As far as Middle East Christians are concerned, they are mostly bystanders and observers in this war. The current Iranian regime is a longtime, cruel oppressor of Christians domestically. What a successor or transitional regime looks like in terms of religious tolerance is anyone’s guess. Iran has also succeeded in getting its Lebanese proxy Hezbollah to enter the war (even after the disastrous losses the group endured in the 2023-2025 war with Israel). This has caused the Lebanese government to finally decree the banning of Hezbollah as an armed force, something most Lebanese Christians have demanded for decades.
President Donald Trump has been purposefully vague on the war’s endgame. The conflict could last four weeks or longer. It could lead to renewed talks or to the fall of the regime. He has signaled an obvious interest for regime change but emphasized that the heavy lifting on the ground would be by Iranians not Americans. He could, at any time, given the damage assessment on the regime, declare victory and go home.
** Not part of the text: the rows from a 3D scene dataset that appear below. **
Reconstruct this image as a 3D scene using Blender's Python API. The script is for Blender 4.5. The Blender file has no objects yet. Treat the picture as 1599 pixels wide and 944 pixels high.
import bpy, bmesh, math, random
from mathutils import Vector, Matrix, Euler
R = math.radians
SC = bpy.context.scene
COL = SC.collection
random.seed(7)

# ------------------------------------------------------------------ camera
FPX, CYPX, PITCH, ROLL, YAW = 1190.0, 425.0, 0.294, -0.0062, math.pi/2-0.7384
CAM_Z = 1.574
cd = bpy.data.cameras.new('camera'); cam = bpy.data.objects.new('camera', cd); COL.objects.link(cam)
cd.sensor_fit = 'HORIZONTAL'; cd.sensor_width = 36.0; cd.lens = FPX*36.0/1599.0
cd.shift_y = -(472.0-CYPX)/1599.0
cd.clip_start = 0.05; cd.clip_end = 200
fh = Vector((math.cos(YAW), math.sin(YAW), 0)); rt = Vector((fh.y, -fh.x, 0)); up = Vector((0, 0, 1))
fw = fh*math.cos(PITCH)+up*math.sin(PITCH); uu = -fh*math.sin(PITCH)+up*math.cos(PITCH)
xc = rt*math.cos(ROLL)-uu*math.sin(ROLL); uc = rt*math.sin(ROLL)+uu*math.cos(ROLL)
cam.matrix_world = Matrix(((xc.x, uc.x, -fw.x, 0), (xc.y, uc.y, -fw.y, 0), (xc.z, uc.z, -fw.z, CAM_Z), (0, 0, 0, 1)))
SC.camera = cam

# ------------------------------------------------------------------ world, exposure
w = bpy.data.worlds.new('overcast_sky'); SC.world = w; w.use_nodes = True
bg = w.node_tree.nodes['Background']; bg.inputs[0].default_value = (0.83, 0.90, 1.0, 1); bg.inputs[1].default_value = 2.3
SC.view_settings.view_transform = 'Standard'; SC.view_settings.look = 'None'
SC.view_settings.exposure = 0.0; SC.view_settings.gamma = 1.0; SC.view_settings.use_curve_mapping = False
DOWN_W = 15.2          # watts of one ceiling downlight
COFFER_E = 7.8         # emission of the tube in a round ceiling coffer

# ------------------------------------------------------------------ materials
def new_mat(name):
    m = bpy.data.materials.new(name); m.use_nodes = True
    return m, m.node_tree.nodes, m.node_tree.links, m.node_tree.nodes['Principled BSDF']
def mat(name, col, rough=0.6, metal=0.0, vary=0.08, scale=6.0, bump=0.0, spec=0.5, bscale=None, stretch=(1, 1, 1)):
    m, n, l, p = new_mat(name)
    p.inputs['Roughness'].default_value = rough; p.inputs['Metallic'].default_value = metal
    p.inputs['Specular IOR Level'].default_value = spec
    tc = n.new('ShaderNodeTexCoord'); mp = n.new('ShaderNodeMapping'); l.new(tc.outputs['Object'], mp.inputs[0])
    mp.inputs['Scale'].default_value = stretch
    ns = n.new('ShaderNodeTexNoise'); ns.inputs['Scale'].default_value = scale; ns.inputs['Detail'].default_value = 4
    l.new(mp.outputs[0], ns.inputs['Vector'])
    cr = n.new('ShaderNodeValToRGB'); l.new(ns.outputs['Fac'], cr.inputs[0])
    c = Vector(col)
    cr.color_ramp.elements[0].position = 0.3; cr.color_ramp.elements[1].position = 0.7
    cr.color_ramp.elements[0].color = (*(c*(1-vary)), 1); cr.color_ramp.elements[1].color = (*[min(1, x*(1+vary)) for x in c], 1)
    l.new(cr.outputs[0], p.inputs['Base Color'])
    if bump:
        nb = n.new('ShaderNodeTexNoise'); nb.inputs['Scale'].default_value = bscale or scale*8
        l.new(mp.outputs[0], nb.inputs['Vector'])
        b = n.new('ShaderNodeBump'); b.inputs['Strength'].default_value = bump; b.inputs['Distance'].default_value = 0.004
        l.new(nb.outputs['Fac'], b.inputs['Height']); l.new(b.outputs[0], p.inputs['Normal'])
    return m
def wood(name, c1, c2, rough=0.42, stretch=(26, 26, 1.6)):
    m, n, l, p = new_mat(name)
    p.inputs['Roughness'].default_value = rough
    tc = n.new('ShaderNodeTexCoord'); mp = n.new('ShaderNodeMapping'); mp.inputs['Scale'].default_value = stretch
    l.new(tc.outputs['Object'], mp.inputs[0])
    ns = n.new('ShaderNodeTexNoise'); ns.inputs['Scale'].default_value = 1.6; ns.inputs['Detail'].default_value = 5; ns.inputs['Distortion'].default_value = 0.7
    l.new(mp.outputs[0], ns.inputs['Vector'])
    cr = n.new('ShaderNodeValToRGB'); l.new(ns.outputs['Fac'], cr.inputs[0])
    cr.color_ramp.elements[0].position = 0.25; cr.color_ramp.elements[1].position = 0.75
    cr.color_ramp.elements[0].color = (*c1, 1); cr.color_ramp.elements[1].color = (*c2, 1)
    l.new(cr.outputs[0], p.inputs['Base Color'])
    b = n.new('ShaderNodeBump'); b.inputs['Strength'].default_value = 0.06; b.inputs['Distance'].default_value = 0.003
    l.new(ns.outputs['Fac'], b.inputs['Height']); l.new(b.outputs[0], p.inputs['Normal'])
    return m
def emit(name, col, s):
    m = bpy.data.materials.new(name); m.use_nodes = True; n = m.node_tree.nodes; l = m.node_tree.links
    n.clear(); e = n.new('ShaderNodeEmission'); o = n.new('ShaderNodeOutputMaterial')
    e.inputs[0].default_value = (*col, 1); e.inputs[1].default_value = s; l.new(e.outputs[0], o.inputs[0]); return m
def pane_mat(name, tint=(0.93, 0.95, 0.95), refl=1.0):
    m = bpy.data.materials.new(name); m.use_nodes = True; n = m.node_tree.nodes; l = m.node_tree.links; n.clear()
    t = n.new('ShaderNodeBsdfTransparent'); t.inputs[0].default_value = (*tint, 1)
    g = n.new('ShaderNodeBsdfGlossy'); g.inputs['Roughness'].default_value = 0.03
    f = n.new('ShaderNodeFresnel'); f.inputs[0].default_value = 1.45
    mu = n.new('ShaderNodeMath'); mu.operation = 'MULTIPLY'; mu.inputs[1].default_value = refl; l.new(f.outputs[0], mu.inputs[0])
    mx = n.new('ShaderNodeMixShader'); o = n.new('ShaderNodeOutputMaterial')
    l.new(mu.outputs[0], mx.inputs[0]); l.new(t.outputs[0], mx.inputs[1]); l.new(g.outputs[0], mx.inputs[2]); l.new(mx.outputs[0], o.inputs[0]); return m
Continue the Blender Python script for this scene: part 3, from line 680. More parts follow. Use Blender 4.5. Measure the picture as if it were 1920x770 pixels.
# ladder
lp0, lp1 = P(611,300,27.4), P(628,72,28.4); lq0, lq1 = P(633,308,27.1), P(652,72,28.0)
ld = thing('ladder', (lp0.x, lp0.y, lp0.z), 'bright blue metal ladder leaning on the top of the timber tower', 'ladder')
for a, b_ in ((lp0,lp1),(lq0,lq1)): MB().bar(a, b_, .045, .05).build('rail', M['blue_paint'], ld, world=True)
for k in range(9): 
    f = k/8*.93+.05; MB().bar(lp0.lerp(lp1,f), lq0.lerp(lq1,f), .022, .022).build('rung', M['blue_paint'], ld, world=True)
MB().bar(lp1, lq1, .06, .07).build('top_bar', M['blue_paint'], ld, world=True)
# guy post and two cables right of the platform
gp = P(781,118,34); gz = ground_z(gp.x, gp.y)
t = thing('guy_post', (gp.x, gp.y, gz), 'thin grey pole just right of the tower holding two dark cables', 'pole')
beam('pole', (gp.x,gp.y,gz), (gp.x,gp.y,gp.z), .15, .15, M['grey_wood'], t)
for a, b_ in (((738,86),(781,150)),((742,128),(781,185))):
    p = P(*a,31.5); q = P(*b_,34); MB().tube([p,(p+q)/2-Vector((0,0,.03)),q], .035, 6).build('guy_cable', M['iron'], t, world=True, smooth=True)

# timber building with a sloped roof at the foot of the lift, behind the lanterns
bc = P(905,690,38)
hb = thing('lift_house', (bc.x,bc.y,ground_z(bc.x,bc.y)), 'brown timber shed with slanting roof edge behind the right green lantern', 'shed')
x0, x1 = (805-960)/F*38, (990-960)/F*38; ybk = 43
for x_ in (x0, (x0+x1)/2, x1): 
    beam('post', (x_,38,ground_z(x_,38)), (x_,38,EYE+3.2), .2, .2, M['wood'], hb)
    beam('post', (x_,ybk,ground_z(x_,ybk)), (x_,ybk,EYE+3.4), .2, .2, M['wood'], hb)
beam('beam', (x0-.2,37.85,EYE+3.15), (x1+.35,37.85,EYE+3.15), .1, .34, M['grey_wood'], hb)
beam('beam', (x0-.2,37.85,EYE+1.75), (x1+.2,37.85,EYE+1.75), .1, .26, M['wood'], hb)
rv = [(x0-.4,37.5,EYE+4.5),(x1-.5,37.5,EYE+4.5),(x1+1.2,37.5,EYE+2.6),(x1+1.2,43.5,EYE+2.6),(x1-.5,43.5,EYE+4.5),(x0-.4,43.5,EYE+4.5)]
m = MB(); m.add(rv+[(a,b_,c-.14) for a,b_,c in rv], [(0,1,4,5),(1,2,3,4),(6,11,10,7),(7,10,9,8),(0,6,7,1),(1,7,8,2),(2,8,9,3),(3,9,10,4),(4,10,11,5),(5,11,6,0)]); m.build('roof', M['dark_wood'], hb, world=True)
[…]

It seems clear that no matter what the U.S. does, the Iran that emerges from this war will be different. It might be a military dictatorship, or more democratic, or complete chaos. One official close to power told Atlantic magazine that “the Islamic Republic has no way but to end the conflict with the U.S. and focus on economic development. Our resources are done. That’s the only way forward.”
In this sense, the administration seems to be using different foreign-policy tools aiming at the same thing in Venezuela, Iran and probably Cuba — pushing for a political transition in strategic countries long ruled by hostile regimes that have begun to implode, more as a result of regime decisions rather than because of the United States. This probably explains while some of the most enthusiastic observers of these events have been millions of Venezuelan, Iranian and Cuban exiles.
Pope Leo’s comments on the war have been interpreted by some progressives as criticizing the Trump administration, but neither the president nor the United States were mentioned. By the time the comments appeared, Iran was striking (mostly non-American) targets in eight (now 10) countries. The Holy Father called for diplomacy and for peace, but also for “peaceful existence founded on justice,” a phrase which can — if we are going to try to read between the lines as progressives do — be as apt about an Iran that just killed thousands of its own people and jailed thousands more. But Trump will also be judged by history on how the conflict ends and what comes out of it.
It seems clear that even if the war were to stop this week, the region has already been transformed in very consequential ways.